Investigators tell CBP to improve budget estimates for new agents
The US Border Patrol could do a better job of tracking the costs of how much money it takes to recruit, hire, train, equip and deploy a single Border Patrol agent, congressional investigators stated in a letter to Congress Monday.
That cost estimate, referred to by US Customs and Border Protection (CBP) as the Position Cost Model (PCM), is important because funding for Border Patrol agents has increased dramatically in the last three fiscal years.

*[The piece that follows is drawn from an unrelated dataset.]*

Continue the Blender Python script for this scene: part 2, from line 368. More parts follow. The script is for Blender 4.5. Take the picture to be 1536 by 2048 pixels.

In September 2006, US Border Patrol had about 12,300 agents in its ranks but that increased to 18,875 by April 2009--a growth of about 53 percent. Proportionally, total funding for the agency increased from about $1.8 billion in fiscal 2006 to $3.5 billion in fiscal 2009. By the end of September 2009, US Border Patrol will grow to 19,700 agents, according to the Government Accountability Office (GAO).
Each new hire for Border Patrol will cost the agency $170,360 in PCM in fiscal 2007 by CBP estimates, GAO reported, which is an increase of about $11,000 over fiscal 2009. The increases come from an additional $3,000 in the cost of purchasing a vehicle for a new agent, another additional $3,000 for security clearance and background investigations, and about $5,000 in rental payments for recruitment facilities.
GAO did not find CBP's data for these costs to be reliable, however, as it could not completely duplicate them. In fiscal 2009, GAO found, CBP submitted a comprehensive report of the PCM costs for 16 of 28 cost items related to a new Border Patrol hire.
"For 16 of the 28 cost items (which accounted for 49 percent of the total fiscal year 2009 PCM dollar amount), CBP used relevant historical cost data, applied approved ratios and inflation factors to help ensure that specific cost item estimates were accurate and retained appropriate documentation, consistent with best practices," GAO wrote to Reps. Mike Rogers (R-Mich.) and Gus Bilirakis (R-Fla.). "We validated the PCM cost estimate for these 16 items using the documentation and formulas CBP provided, arriving at the same amount or within $20 of the PCM amount."
But GAO could not do the same for the remaining 12 cost items because they did not follow best practices requiring them to be so well documented that they are easily followed and replicated, the agency said.
"As a result, we could not determine the reliability of these 12 cost items, which accounted for 43 percent ($152 million) of CBP's $351.2 million budget estimate for recruiting, hiring, training, equipping, and deploying an additional 2,200 Border Patrol agents in fiscal year 2009," the GAO letter said.
To resolve the problem, the CBP Commissioner should develop guidelines for the development of the PCM data and instructions on how to maintain documentation of the data for audits. In a response to GAO, the Department of Homeland Security agreed with the recommendation.